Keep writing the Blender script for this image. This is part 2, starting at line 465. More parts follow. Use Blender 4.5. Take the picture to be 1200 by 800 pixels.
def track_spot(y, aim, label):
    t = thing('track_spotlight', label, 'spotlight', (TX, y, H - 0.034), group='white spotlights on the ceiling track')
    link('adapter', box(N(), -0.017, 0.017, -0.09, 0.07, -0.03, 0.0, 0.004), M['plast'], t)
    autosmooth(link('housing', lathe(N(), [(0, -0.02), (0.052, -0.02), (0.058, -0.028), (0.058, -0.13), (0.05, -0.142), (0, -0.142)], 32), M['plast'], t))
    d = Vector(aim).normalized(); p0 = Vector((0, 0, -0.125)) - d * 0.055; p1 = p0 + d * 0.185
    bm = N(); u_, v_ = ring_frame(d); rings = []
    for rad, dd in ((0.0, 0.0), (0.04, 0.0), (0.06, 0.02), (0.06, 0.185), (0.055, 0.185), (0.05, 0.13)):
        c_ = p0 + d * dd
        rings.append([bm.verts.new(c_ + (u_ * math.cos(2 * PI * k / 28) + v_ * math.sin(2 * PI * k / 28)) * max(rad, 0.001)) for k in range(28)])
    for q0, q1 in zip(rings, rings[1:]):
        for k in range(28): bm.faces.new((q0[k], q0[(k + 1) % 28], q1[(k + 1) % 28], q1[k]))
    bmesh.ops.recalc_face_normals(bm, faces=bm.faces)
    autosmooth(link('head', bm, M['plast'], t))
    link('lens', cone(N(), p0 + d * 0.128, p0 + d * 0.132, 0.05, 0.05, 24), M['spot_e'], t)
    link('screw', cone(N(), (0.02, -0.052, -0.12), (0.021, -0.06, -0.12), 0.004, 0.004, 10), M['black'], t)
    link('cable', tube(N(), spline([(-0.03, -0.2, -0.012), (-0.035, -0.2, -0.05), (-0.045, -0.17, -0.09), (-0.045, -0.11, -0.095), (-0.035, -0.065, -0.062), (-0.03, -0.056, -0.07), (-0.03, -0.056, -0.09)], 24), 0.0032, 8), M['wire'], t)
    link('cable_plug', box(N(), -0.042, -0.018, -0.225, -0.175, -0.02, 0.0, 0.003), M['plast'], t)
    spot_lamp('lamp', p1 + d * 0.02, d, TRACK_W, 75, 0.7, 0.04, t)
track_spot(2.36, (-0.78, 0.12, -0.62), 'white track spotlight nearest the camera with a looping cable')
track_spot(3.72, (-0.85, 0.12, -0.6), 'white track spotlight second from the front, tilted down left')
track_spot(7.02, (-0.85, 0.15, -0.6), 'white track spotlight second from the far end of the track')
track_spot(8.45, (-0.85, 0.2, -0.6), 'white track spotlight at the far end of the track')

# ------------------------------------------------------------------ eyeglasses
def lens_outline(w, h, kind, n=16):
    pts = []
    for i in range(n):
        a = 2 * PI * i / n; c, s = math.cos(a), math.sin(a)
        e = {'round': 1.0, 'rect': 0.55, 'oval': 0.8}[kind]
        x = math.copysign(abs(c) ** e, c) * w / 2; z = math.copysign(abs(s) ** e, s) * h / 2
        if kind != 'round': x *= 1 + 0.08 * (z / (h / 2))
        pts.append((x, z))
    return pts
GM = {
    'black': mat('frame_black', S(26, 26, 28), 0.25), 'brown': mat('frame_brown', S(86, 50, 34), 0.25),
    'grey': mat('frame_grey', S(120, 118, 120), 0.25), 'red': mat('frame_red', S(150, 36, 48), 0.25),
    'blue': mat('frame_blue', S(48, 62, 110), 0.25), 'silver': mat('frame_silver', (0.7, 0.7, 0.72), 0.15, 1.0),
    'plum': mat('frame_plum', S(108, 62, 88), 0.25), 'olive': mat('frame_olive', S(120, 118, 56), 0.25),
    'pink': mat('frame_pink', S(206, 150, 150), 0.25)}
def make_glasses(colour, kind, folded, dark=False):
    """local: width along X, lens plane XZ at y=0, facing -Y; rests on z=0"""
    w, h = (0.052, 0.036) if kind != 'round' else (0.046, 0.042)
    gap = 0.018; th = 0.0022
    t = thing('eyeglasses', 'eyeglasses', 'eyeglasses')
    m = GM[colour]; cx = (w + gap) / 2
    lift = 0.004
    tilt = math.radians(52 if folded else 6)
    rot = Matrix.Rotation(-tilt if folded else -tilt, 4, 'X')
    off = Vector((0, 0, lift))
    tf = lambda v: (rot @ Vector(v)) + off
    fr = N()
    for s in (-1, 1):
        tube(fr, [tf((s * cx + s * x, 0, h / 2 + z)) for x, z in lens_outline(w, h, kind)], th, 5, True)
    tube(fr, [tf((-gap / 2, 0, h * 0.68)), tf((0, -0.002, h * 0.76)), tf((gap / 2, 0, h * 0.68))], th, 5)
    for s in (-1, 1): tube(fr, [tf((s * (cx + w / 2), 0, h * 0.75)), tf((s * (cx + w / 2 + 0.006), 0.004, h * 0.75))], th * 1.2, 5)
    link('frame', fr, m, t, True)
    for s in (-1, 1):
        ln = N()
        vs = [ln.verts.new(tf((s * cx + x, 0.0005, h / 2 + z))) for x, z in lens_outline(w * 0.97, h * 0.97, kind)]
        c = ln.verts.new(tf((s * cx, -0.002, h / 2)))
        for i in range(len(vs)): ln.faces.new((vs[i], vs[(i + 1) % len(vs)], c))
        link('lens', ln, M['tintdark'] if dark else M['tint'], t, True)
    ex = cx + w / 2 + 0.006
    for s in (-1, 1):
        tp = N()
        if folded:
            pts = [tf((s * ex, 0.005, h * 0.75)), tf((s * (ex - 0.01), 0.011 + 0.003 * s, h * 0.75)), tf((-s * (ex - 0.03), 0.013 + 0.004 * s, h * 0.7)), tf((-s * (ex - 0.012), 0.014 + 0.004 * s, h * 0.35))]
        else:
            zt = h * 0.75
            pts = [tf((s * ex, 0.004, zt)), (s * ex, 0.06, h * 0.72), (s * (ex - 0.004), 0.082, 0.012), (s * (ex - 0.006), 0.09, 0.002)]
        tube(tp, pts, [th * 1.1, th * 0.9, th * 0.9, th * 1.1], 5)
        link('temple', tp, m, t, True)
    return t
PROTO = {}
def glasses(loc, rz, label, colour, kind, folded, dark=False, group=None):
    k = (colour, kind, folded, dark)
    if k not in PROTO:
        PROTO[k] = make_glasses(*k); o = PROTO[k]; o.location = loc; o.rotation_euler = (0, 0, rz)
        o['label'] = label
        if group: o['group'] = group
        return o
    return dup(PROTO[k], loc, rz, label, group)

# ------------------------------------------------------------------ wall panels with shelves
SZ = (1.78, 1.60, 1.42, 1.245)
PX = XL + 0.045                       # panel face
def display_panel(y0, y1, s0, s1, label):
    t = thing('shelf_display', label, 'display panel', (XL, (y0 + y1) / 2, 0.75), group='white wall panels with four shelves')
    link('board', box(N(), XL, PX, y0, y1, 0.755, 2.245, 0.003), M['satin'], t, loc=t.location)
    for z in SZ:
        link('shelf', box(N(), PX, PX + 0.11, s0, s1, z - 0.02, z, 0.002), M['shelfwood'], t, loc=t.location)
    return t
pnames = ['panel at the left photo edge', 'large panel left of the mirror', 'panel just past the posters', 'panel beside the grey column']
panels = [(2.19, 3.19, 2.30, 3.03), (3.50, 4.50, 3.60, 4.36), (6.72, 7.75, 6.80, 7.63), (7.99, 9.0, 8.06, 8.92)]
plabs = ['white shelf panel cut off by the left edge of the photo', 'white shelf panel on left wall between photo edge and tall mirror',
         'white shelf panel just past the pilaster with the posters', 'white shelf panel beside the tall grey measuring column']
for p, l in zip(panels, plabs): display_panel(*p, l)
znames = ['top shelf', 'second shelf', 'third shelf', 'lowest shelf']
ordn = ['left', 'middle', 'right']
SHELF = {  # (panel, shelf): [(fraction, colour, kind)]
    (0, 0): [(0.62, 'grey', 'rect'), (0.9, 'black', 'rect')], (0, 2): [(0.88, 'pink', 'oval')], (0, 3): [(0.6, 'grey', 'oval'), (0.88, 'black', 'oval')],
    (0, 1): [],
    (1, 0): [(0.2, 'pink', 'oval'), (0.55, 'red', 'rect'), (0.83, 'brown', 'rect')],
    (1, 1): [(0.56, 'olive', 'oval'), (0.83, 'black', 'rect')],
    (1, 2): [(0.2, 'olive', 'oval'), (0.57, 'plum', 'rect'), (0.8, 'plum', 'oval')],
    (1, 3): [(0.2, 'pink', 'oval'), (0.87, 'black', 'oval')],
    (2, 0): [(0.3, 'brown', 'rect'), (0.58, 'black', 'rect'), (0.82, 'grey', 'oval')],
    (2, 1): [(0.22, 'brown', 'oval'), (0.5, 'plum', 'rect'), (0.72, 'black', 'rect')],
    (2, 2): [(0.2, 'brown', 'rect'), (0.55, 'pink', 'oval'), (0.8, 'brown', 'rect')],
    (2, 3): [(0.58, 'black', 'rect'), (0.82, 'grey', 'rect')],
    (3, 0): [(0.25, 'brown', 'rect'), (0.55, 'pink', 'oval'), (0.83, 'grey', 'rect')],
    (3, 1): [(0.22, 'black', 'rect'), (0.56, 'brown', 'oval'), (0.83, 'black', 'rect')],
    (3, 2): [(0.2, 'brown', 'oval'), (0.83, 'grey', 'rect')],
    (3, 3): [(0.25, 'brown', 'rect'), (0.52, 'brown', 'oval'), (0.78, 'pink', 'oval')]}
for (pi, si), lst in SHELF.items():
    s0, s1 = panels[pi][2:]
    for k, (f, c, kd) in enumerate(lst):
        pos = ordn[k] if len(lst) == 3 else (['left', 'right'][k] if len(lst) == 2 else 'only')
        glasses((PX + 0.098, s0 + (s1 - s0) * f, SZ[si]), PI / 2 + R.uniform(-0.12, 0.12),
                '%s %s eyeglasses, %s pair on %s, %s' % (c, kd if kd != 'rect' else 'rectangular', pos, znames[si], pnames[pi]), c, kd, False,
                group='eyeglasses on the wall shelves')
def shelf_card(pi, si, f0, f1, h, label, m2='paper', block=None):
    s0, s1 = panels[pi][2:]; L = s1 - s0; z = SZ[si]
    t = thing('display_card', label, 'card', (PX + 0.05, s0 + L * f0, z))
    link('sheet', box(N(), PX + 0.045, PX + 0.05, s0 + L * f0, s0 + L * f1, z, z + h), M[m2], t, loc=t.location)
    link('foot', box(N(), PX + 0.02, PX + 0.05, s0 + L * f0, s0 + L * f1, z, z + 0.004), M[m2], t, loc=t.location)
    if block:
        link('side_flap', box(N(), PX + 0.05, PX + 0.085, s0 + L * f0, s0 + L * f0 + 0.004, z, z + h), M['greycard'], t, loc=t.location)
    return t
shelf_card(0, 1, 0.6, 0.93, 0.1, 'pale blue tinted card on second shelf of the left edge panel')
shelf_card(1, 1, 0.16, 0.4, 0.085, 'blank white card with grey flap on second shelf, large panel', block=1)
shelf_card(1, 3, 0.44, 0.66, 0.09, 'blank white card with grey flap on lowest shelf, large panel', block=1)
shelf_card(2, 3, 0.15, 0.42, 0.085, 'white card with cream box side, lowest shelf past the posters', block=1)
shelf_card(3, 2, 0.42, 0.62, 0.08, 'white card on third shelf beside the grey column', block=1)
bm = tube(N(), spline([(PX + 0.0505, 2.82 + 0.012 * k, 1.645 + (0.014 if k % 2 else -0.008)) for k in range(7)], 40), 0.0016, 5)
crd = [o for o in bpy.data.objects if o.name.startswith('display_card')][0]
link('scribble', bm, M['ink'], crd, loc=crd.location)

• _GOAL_
Return exactly the leading lines of the listing, stopping after the line in which "track_spot(8.45, (-0.85, 0.2, -0.6), 'white" occurs.

• _WRITTEN ANSWER_
Keep writing the Blender script for this image. This is part 2, starting at line 465. More parts follow. Use Blender 4.5. Take the picture to be 1200 by 800 pixels.
def track_spot(y, aim, label):
    t = thing('track_spotlight', label, 'spotlight', (TX, y, H - 0.034), group='white spotlights on the ceiling track')
    link('adapter', box(N(), -0.017, 0.017, -0.09, 0.07, -0.03, 0.0, 0.004), M['plast'], t)
    autosmooth(link('housing', lathe(N(), [(0, -0.02), (0.052, -0.02), (0.058, -0.028), (0.058, -0.13), (0.05, -0.142), (0, -0.142)], 32), M['plast'], t))
    d = Vector(aim).normalized(); p0 = Vector((0, 0, -0.125)) - d * 0.055; p1 = p0 + d * 0.185
    bm = N(); u_, v_ = ring_frame(d); rings = []
    for rad, dd in ((0.0, 0.0), (0.04, 0.0), (0.06, 0.02), (0.06, 0.185), (0.055, 0.185), (0.05, 0.13)):
        c_ = p0 + d * dd
        rings.append([bm.verts.new(c_ + (u_ * math.cos(2 * PI * k / 28) + v_ * math.sin(2 * PI * k / 28)) * max(rad, 0.001)) for k in range(28)])
    for q0, q1 in zip(rings, rings[1:]):
        for k in range(28): bm.faces.new((q0[k], q0[(k + 1) % 28], q1[(k + 1) % 28], q1[k]))
    bmesh.ops.recalc_face_normals(bm, faces=bm.faces)
    autosmooth(link('head', bm, M['plast'], t))
    link('lens', cone(N(), p0 + d * 0.128, p0 + d * 0.132, 0.05, 0.05, 24), M['spot_e'], t)
    link('screw', cone(N(), (0.02, -0.052, -0.12), (0.021, -0.06, -0.12), 0.004, 0.004, 10), M['black'], t)
    link('cable', tube(N(), spline([(-0.03, -0.2, -0.012), (-0.035, -0.2, -0.05), (-0.045, -0.17, -0.09), (-0.045, -0.11, -0.095), (-0.035, -0.065, -0.062), (-0.03, -0.056, -0.07), (-0.03, -0.056, -0.09)], 24), 0.0032, 8), M['wire'], t)
    link('cable_plug', box(N(), -0.042, -0.018, -0.225, -0.175, -0.02, 0.0, 0.003), M['plast'], t)
    spot_lamp('lamp', p1 + d * 0.02, d, TRACK_W, 75, 0.7, 0.04, t)
track_spot(2.36, (-0.78, 0.12, -0.62), 'white track spotlight nearest the camera with a looping cable')
track_spot(3.72, (-0.85, 0.12, -0.6), 'white track spotlight second from the front, tilted down left')
track_spot(7.02, (-0.85, 0.15, -0.6), 'white track spotlight second from the far end of the track')
track_spot(8.45, (-0.85, 0.2, -0.6), 'white track spotlight at the far end of the track')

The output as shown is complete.